Taşınmazın tarım arazisi niteliğinde kabulü ile olduğu gibi kullanılması halinde getireceği net geliri üzerinden bilimsel yolla değerinin tespit edilmesinde yöntem itibari ile bir isabetsizlik görülmemiştir. Ancak;
1-Hükme esas alınan bilirkişi raporunda taşınmazda sebze tarımı yapıldığı belirtilmiş ise de; hangi sebzelerin münavebede esas alındığı açıklanmadan tarla sebzeciliği adı altında değer biçilmesi usul ve yasaya uygun değildir.

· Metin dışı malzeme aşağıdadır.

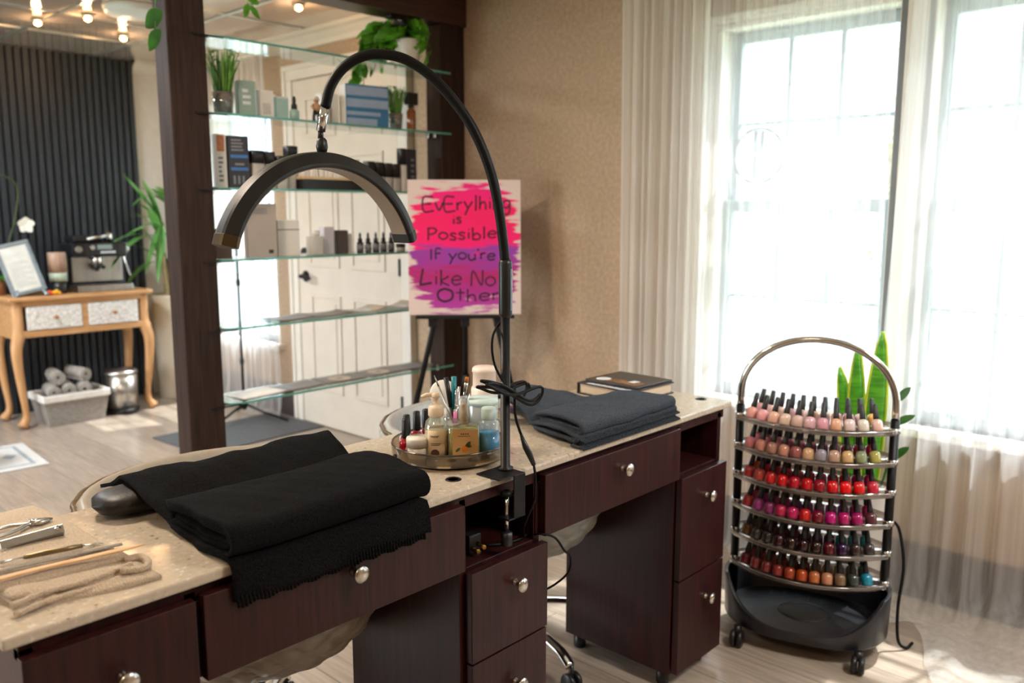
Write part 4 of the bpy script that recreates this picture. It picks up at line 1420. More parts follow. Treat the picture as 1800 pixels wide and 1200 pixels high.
# ---------------------------------------------------------------- round tray with manicure products
TC = Vector((1.202, 1.300, TZ))
tr = thing('turntable_tray', 'round smoked plastic turntable tray of nail products in the desk middle', 'tray', tuple(TC))
def at(dx, dy, dz=0.0):
    return (TC.x + dx, TC.y + dy, TC.z + dz)
MB().lathe([(0.10, 0.0), (0.105, 0.003), (0.105, 0.007), (0.0, 0.007)], 48, tuple(TC)).build('base', M_BLACKP, tr)
MB().lathe([(0.0, 0.008), (0.119, 0.008), (0.1235, 0.011), (0.1245, 0.034), (0.1245, 0.0355), (0.1215, 0.0355), (0.1205, 0.013), (0.0, 0.0115)], 64, tuple(TC)).build('dish', M_SMOKE, tr)
MB().tube([at(0.123 * cos(2 * pi * i / 64), 0.123 * sin(2 * pi * i / 64), 0.0355) for i in range(64)], 0.0022, 8, closed=True).build('rim', mat('smoked_rim', '3a3126', 0.2, var=0.1, scale=10, coat=0.5), tr)
TB = 0.0122
# camera-right and camera-forward directions on the table, to lay the things out as they stand
rx, ry = sin(radians(42.9)), -cos(radians(42.9))
ux, uy = cos(radians(42.9)), sin(radians(42.9))
def spot(r, d):
    return (TC.x + r * rx + d * ux, TC.y + r * ry + d * uy, TZ + TB)


def polish_red(p, lab, col):
    t = thing('nail_polish', lab, 'nail polish', p)
    MB().lathe([(0.0, 0), (0.0125, 0), (0.0145, 0.003), (0.0145, 0.026), (0.012, 0.032), (0.007, 0.035), (0.007, 0.038)], 20, p).build('glass_bottle', mat('polish_' + col, col, 0.12, coat=0.8, var=0.03), t)
    MB().lathe([(0.0082, 0.037), (0.0086, 0.040), (0.0076, 0.076), (0.006, 0.078), (0, 0.078)], 16, p).build('cap', M_BLACKP, t)


polish_red(spot(-0.090, -0.030), 'dark red nail polish nearest the left rim of the round tray', 'a0101a')
polish_red(spot(-0.092, 0.004), 'red nail polish directly behind the leftmost one in the round tray', '9c1420')
polish_red(spot(-0.074, 0.036), 'red nail polish third from the left rim of the round tray', '8c0c18')
polish_red(spot(-0.056, 0.056), 'dark red nail polish at the back, left of the pump bottle', '7a0a16')
p = spot(-0.062, -0.050)
t = thing('cream_jar', 'small white lidded cream jar left of the pump bottle', 'jar', p)
MB().lathe([(0.0, 0), (0.020, 0), (0.0225, 0.003), (0.0225, 0.026)], 28, p).build('jar_body', M_WHITEP, t)
MB().lathe([(0.0245, 0.025), (0.0248, 0.041), (0.0235, 0.044), (0, 0.0445)], 28, p).build('lid', M_WHITEP, t)
p = spot(-0.024, -0.046)
t = thing('pump_bottle', 'clear lotion bottle with cream pump and cream label in the tray', 'bottle', p)
MB().lathe([(0.0, 0), (0.022, 0), (0.025, 0.004), (0.025, 0.062), (0.022, 0.076), (0.0135, 0.086), (0.0135, 0.092)], 32, p).build('bottle_body', clear_mat('greenish_clear', (0.86, 0.92, 0.86), 0.14, 0.04, body=0.25, body_color=(0.78, 0.72, 0.58)), t)
MB().lathe([(0.0, 0.002), (0.0232, 0.004), (0.0232, 0.055), (0, 0.056)], 28, p).build('lotion', mat('pale_lotion', 'e3d2ae', 0.4, var=0.03, scale=12), t)
g = MB(); g.m = Matrix.Translation(p) @ Matrix.Rotation(radians(42.9 + 180 + 18), 4, 'Z')
g.grid(lambda u, v: (0.0254 * cos((u - 0.5) * 2.0), 0.0254 * sin((u - 0.5) * 2.0), 0.006 + 0.056 * v), 14, 3)
lb = g.build('label', mat('cream_label', 'e2c69c', 0.6, var=0.03, scale=20), t, solid=0.0003)
g = MB(); g.m = Matrix.Translation(p) @ Matrix.Rotation(radians(42.9 + 180 + 18), 4, 'Z')
for z_, a0, a1 in ((0.050, -0.75, 0.0), (0.0475, -0.7, -0.1), (0.034, -0.70, 0.15), (0.031, -0.7, 0.05)):
    g.grid(lambda u, v: (0.0258 * cos(a0 + (a1 - a0) * u), 0.0258 * sin(a0 + (a1 - a0) * u), z_ + 0.0014 * v), 8, 1)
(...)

Bu nedenle, münavebe ürünü olarak değer biçmede esas alınan sebzelerin ayrıntılı ve açıkça neler olduğu belirtilip, her birinin net gelirine göre hesaplama yapılması ve dekar başına verim miktarlarının İlçe Tarım Müdürlüğünden, değerlendirme tarihi olan 2013 yılı dekar başına üretim masrafları ile hasat dönemindeki ortalama toptan kg. satış fiyatlarının da ilgili resmi kuruluşlardan sorulup, rapor denetlendikten sonra, sonucuna göre hüküm kurulması gerektiği düşünülmeden, bu yönteme uyulmadan hesaplama yapan bilirkişi raporuna göre hüküm kurulması,
2-Dava konusu taşınmazın dosyaya ve bilirkişi raporuna yansıyan özelliklerine göre objektif değer arttırıcı unsur oranı % 50’den fazla olamayacağı halde, bu oran daha yüksek alınmak suretiyle fazla zemin bedeline hükmedilmesi,
3-Dava konusu taşınmaz üzerindeki yapı, fidan ve ağaçlara gelince;
Dava konusu taşınmaz üzerindeki yapı, fidan ve ağaçların yaşları ve keşif itibari ile 6495 sayılı Yasa uyarınca köyde yapılan ilanın askıdan indiği 12.09.2013 tarihinden önce yapıldığı ve dikildiği sabit olup, Kamulaştırma Kanununun 25/2. maddesi uyarınca bu yapı ve ağaçların bedellerinin tahsiline karar verilmesi gerekirken yazılı şekilde hüküm kurulması,
4-Dava konusu taşınmaz üzerindeki yapının bedeli hesaplanırken iç ve dış özellikleri ayrıntılı olarak incelenerek, elektrik, içme suyu, kanalizasyon tesisatlarının su ve elektrik aboneliklerinin olup olmadığı, ıslak ve kuru zemin kaplamaları ile çatı kaplaması vs. gibi bir meskende olması gereken tüm unsurların bulunup bulunmadığı araştırılıp, buna göre varsa eksik imalatlar belirlendikten sonra yapı sınıfı ile eksik imalat oranı tespit edilmek suretiyle binaya yeniden bedel belirlenerek, sonucuna göre karar verilmesi gerektiği gözetilmemesi,
5-Dava konusu taşınmaz üzerinde bulunan 20 yaşındaki asmaların ve 3 yaşında olan nar fidanlarının dava tarihi itibarı ile ve adet olarak maktu bedelleri İl Tarım Müdürlüğünden getirtilip, bilirkişi raporu denetlenmeden eksik inceleme ile yazılı şekilde hüküm kurulması,
Doğru görülmemiştir.
Davacı idare ile davalı Ş.. B.. vd.’nin temyiz itirazları yerinde olduğundan hükmün açıklanan nedenlerle H.U.M.K.nun 428. maddesi gereğince BOZULMASINA, temyiz edenlerden peşin alınan temyiz harçlarının istenildiğinde iadesine ve temyize başvurma harçlarının Hazineye irad kaydedilmesine, 04/11/2015 gününde oybirliğiyle karar verildi.